Once he was afforded the saintly status of Nobel Peace Prize laureate, who would question Abiy’s authority and judgment, and that of his supporters? Riding a wave of popularity, he was tagged a Moses who would lead his people out of slavery and exile. No Ethiopian leader in the past half-century had enjoyed such a honeymoon period.

But as public support waned, and youth protests resumed in 2019, he took drastic steps to regain his popularity. He made alarming allegations about attempts on his life, asking the American FBI to investigate. He funded several evangelical prophets and prophetesses who declared him the ‘saviour’ of his people. And though the TPLF initiated the Tigray War in November 2020, by ‘pre-emptively’ attacking the federal government’s Northern Command barracks, Abiy also used this to support his narrative of ‘saving’ the nation.  

In reality, Abiy’s forces attacked civilians and insurgents alike, causing great loss of life and suffering to women and children. Government forces also destroyed the civil service of the entire Tigray region and its well-established education system.

 

Bring criminals to justice

The people who continue to suffer the most are the citizens of Tigray, Amhara and the Afar people living in bordering areas. Meanwhile, the perpetrators of this suffering, the civil and military leaders on both sides of the conflict, have not been held accountable or faced. Citizens have not received any form of apology or compensation for their lost lands, livelihoods and loved ones.

Today, Amhara is the battleground. But this second war is not winning Abiy the popularity, admiration and support he craves. Instead, it is said to be causing fights and divisions within his Prosperity Party and the government. There are stories of federal troops defecting to join Fano, a youth militia defending its people against the Oromo special forces that Abiy commands.

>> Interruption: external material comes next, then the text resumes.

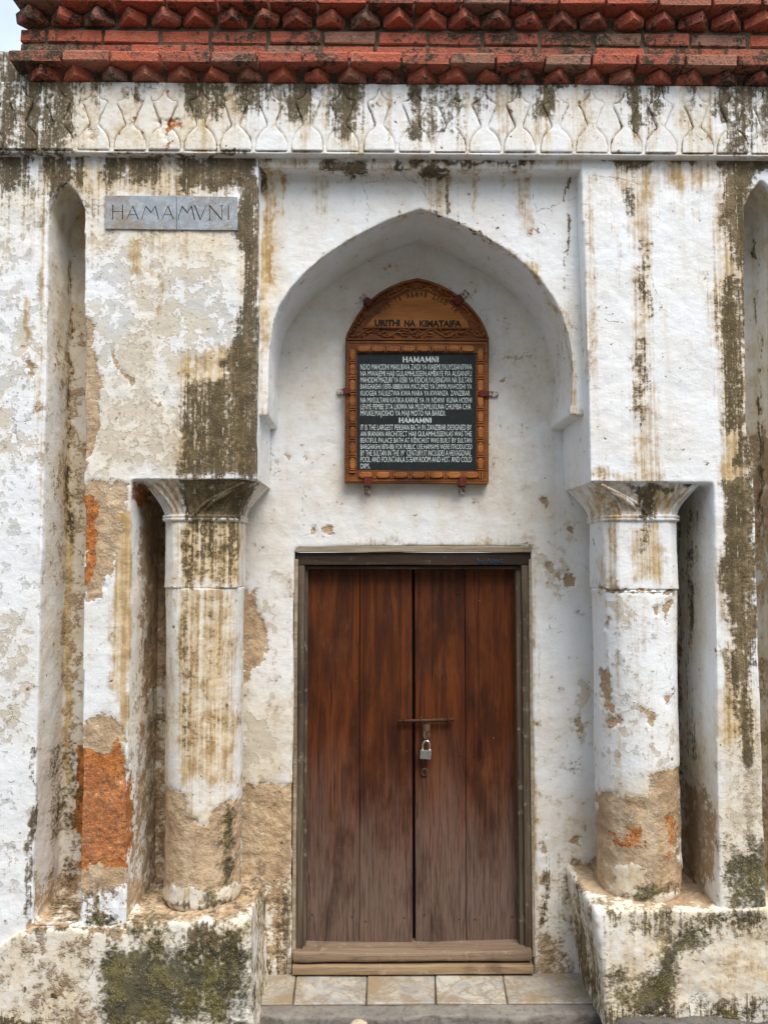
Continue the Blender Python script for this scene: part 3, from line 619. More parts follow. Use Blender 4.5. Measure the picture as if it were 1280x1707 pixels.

'We must rein in the madness of Abiy and other warmongers whose hands are drenched in blood.'

We must rein in the madness of Abiy and other warmongers whose hands are drenched in blood. We must save Ethiopian women, children and youth from paying the ultimate price in Amhara and throughout Ethiopia’s minority regions.

Bringing these war criminals to justice must be a top priority, and the international community must take action to recognize the right to life, freedom and a secure home for all Ethiopians.